- Given instruction -
Your task is to output all the records below, word for word.

(Records with scene code)
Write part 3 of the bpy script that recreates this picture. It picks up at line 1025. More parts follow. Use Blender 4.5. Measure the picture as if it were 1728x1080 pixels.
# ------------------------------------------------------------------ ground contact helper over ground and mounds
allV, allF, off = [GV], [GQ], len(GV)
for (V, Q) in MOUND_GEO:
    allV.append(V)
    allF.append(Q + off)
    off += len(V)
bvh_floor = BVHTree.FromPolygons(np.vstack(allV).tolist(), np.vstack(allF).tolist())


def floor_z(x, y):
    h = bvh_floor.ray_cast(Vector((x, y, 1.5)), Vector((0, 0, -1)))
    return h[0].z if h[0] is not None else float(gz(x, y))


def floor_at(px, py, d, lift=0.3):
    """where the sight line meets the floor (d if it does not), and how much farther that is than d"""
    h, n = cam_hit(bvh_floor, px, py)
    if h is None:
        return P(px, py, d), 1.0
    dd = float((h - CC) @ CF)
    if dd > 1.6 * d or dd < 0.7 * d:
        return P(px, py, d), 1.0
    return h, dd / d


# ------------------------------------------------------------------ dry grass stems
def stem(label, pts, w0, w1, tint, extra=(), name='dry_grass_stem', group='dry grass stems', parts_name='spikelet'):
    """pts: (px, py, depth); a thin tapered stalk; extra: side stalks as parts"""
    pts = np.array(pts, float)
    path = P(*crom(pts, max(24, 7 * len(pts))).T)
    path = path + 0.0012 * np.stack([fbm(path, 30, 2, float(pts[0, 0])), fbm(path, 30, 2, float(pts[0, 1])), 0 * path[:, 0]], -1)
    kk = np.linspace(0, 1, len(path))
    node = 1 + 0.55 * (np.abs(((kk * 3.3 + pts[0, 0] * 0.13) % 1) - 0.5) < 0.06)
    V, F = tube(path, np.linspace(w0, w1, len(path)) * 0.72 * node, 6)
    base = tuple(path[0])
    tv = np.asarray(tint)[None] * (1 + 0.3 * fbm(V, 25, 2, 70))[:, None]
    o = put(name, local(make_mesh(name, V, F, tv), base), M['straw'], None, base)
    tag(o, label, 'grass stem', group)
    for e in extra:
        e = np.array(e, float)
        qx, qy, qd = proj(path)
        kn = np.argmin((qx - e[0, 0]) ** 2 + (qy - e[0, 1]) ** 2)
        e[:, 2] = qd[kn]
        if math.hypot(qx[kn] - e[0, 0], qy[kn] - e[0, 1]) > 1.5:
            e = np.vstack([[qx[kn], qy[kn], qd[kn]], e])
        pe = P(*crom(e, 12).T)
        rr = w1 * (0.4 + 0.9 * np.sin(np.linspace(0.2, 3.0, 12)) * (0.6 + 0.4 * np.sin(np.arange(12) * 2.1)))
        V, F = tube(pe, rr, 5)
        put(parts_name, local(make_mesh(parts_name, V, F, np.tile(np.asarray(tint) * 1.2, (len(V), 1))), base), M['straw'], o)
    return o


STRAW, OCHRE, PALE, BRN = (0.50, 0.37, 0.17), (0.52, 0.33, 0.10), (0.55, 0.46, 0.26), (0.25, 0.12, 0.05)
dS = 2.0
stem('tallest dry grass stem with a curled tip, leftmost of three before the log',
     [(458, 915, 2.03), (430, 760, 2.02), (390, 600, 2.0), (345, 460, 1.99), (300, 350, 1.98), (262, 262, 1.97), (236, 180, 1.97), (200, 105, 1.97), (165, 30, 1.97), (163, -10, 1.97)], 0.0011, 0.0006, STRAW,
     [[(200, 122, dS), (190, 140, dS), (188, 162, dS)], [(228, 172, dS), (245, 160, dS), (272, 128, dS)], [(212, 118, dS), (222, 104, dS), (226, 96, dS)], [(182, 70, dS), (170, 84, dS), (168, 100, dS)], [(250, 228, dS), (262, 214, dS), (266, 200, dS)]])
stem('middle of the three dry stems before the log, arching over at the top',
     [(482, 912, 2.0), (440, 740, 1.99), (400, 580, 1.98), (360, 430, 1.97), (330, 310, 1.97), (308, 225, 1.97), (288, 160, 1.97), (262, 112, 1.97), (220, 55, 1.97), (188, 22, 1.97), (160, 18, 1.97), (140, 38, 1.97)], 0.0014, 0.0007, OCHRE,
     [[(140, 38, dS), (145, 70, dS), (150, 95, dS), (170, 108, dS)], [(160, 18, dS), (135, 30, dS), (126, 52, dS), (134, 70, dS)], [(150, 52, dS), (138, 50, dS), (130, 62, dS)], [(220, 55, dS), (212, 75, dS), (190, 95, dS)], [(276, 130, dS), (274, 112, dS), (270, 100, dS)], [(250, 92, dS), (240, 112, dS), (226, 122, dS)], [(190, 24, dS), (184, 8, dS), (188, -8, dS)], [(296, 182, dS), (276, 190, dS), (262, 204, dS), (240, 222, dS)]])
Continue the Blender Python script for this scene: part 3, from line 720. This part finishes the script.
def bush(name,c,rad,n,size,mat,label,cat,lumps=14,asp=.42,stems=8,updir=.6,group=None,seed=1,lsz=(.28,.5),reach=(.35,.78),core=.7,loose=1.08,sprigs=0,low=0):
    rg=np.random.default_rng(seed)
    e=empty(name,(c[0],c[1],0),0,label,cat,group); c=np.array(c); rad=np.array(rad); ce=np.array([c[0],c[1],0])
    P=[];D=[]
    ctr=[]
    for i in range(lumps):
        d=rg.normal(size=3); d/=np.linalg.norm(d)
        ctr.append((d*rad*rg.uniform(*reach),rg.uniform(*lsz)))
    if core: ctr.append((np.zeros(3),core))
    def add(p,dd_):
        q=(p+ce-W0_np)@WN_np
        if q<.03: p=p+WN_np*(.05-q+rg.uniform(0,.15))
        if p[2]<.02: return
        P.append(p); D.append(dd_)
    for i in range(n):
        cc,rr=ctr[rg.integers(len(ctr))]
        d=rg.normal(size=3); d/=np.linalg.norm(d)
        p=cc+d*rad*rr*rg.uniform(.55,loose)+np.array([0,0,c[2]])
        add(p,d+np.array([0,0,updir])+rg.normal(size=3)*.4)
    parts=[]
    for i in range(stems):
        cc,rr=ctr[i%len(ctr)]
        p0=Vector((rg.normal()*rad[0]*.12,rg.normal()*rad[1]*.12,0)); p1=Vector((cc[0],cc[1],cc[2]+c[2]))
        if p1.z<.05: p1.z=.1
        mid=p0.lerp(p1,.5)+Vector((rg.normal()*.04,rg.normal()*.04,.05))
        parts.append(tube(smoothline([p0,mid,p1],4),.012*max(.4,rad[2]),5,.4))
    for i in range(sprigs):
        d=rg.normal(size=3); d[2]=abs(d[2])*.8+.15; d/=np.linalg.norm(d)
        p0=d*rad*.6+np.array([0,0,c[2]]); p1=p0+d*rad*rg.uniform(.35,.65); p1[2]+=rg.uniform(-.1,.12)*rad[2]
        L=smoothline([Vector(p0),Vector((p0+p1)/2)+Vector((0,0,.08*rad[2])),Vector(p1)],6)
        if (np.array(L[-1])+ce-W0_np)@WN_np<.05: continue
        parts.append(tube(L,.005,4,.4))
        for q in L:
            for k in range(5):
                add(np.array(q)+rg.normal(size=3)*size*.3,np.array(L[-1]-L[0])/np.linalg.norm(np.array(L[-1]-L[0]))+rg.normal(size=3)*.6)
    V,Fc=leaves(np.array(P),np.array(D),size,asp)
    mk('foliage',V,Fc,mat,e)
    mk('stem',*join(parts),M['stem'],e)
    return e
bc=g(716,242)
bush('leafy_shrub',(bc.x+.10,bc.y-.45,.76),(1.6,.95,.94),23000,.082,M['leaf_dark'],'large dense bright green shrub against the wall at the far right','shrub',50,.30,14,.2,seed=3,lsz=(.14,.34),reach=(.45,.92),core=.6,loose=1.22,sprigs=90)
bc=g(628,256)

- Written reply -
Write part 3 of the bpy script that recreates this picture. It picks up at line 1025. More parts follow. Use Blender 4.5. Measure the picture as if it were 1728x1080 pixels.
# ------------------------------------------------------------------ ground contact helper over ground and mounds
allV, allF, off = [GV], [GQ], len(GV)
for (V, Q) in MOUND_GEO:
    allV.append(V)
    allF.append(Q + off)
    off += len(V)
bvh_floor = BVHTree.FromPolygons(np.vstack(allV).tolist(), np.vstack(allF).tolist())


def floor_z(x, y):
    h = bvh_floor.ray_cast(Vector((x, y, 1.5)), Vector((0, 0, -1)))
    return h[0].z if h[0] is not None else float(gz(x, y))


def floor_at(px, py, d, lift=0.3):
    """where the sight line meets the floor (d if it does not), and how much farther that is than d"""
    h, n = cam_hit(bvh_floor, px, py)
    if h is None:
        return P(px, py, d), 1.0
    dd = float((h - CC) @ CF)
    if dd > 1.6 * d or dd < 0.7 * d:
        return P(px, py, d), 1.0
    return h, dd / d


# ------------------------------------------------------------------ dry grass stems
def stem(label, pts, w0, w1, tint, extra=(), name='dry_grass_stem', group='dry grass stems', parts_name='spikelet'):
    """pts: (px, py, depth); a thin tapered stalk; extra: side stalks as parts"""
    pts = np.array(pts, float)
    path = P(*crom(pts, max(24, 7 * len(pts))).T)
    path = path + 0.0012 * np.stack([fbm(path, 30, 2, float(pts[0, 0])), fbm(path, 30, 2, float(pts[0, 1])), 0 * path[:, 0]], -1)
    kk = np.linspace(0, 1, len(path))
    node = 1 + 0.55 * (np.abs(((kk * 3.3 + pts[0, 0] * 0.13) % 1) - 0.5) < 0.06)
    V, F = tube(path, np.linspace(w0, w1, len(path)) * 0.72 * node, 6)
    base = tuple(path[0])
    tv = np.asarray(tint)[None] * (1 + 0.3 * fbm(V, 25, 2, 70))[:, None]
    o = put(name, local(make_mesh(name, V, F, tv), base), M['straw'], None, base)
    tag(o, label, 'grass stem', group)
    for e in extra:
        e = np.array(e, float)
        qx, qy, qd = proj(path)
        kn = np.argmin((qx - e[0, 0]) ** 2 + (qy - e[0, 1]) ** 2)
        e[:, 2] = qd[kn]
        if math.hypot(qx[kn] - e[0, 0], qy[kn] - e[0, 1]) > 1.5:
            e = np.vstack([[qx[kn], qy[kn], qd[kn]], e])
        pe = P(*crom(e, 12).T)
        rr = w1 * (0.4 + 0.9 * np.sin(np.linspace(0.2, 3.0, 12)) * (0.6 + 0.4 * np.sin(np.arange(12) * 2.1)))
        V, F = tube(pe, rr, 5)
        put(parts_name, local(make_mesh(parts_name, V, F, np.tile(np.asarray(tint) * 1.2, (len(V), 1))), base), M['straw'], o)
    return o


STRAW, OCHRE, PALE, BRN = (0.50, 0.37, 0.17), (0.52, 0.33, 0.10), (0.55, 0.46, 0.26), (0.25, 0.12, 0.05)
dS = 2.0
stem('tallest dry grass stem with a curled tip, leftmost of three before the log',
     [(458, 915, 2.03), (430, 760, 2.02), (390, 600, 2.0), (345, 460, 1.99), (300, 350, 1.98), (262, 262, 1.97), (236, 180, 1.97), (200, 105, 1.97), (165, 30, 1.97), (163, -10, 1.97)], 0.0011, 0.0006, STRAW,
     [[(200, 122, dS), (190, 140, dS), (188, 162, dS)], [(228, 172, dS), (245, 160, dS), (272, 128, dS)], [(212, 118, dS), (222, 104, dS), (226, 96, dS)], [(182, 70, dS), (170, 84, dS), (168, 100, dS)], [(250, 228, dS), (262, 214, dS), (266, 200, dS)]])
stem('middle of the three dry stems before the log, arching over at the top',
     [(482, 912, 2.0), (440, 740, 1.99), (400, 580, 1.98), (360, 430, 1.97), (330, 310, 1.97), (308, 225, 1.97), (288, 160, 1.97), (262, 112, 1.97), (220, 55, 1.97), (188, 22, 1.97), (160, 18, 1.97), (140, 38, 1.97)], 0.0014, 0.0007, OCHRE,
     [[(140, 38, dS), (145, 70, dS), (150, 95, dS), (170, 108, dS)], [(160, 18, dS), (135, 30, dS), (126, 52, dS), (134, 70, dS)], [(150, 52, dS), (138, 50, dS), (130, 62, dS)], [(220, 55, dS), (212, 75, dS), (190, 95, dS)], [(276, 130, dS), (274, 112, dS), (270, 100, dS)], [(250, 92, dS), (240, 112, dS), (226, 122, dS)], [(190, 24, dS), (184, 8, dS), (188, -8, dS)], [(296, 182, dS), (276, 190, dS), (262, 204, dS), (240, 222, dS)]])
Continue the Blender Python script for this scene: part 3, from line 720. This part finishes the script.
def bush(name,c,rad,n,size,mat,label,cat,lumps=14,asp=.42,stems=8,updir=.6,group=None,seed=1,lsz=(.28,.5),reach=(.35,.78),core=.7,loose=1.08,sprigs=0,low=0):
    rg=np.random.default_rng(seed)
    e=empty(name,(c[0],c[1],0),0,label,cat,group); c=np.array(c); rad=np.array(rad); ce=np.array([c[0],c[1],0])
    P=[];D=[]
    ctr=[]
    for i in range(lumps):
        d=rg.normal(size=3); d/=np.linalg.norm(d)
        ctr.append((d*rad*rg.uniform(*reach),rg.uniform(*lsz)))
    if core: ctr.append((np.zeros(3),core))
    def add(p,dd_):
        q=(p+ce-W0_np)@WN_np
        if q<.03: p=p+WN_np*(.05-q+rg.uniform(0,.15))
        if p[2]<.02: return
        P.append(p); D.append(dd_)
    for i in range(n):
        cc,rr=ctr[rg.integers(len(ctr))]
        d=rg.normal(size=3); d/=np.linalg.norm(d)
        p=cc+d*rad*rr*rg.uniform(.55,loose)+np.array([0,0,c[2]])
        add(p,d+np.array([0,0,updir])+rg.normal(size=3)*.4)
    parts=[]
    for i in range(stems):
        cc,rr=ctr[i%len(ctr)]
        p0=Vector((rg.normal()*rad[0]*.12,rg.normal()*rad[1]*.12,0)); p1=Vector((cc[0],cc[1],cc[2]+c[2]))
        if p1.z<.05: p1.z=.1
        mid=p0.lerp(p1,.5)+Vector((rg.normal()*.04,rg.normal()*.04,.05))
        parts.append(tube(smoothline([p0,mid,p1],4),.012*max(.4,rad[2]),5,.4))
    for i in range(sprigs):
        d=rg.normal(size=3); d[2]=abs(d[2])*.8+.15; d/=np.linalg.norm(d)
        p0=d*rad*.6+np.array([0,0,c[2]]); p1=p0+d*rad*rg.uniform(.35,.65); p1[2]+=rg.uniform(-.1,.12)*rad[2]
        L=smoothline([Vector(p0),Vector((p0+p1)/2)+Vector((0,0,.08*rad[2])),Vector(p1)],6)
        if (np.array(L[-1])+ce-W0_np)@WN_np<.05: continue
        parts.append(tube(L,.005,4,.4))
        for q in L:
            for k in range(5):
                add(np.array(q)+rg.normal(size=3)*size*.3,np.array(L[-1]-L[0])/np.linalg.norm(np.array(L[-1]-L[0]))+rg.normal(size=3)*.6)
    V,Fc=leaves(np.array(P),np.array(D),size,asp)
    mk('foliage',V,Fc,mat,e)
    mk('stem',*join(parts),M['stem'],e)
    return e
bc=g(716,242)
bush('leafy_shrub',(bc.x+.10,bc.y-.45,.76),(1.6,.95,.94),23000,.082,M['leaf_dark'],'large dense bright green shrub against the wall at the far right','shrub',50,.30,14,.2,seed=3,lsz=(.14,.34),reach=(.45,.92),core=.6,loose=1.22,sprigs=90)
bc=g(628,256)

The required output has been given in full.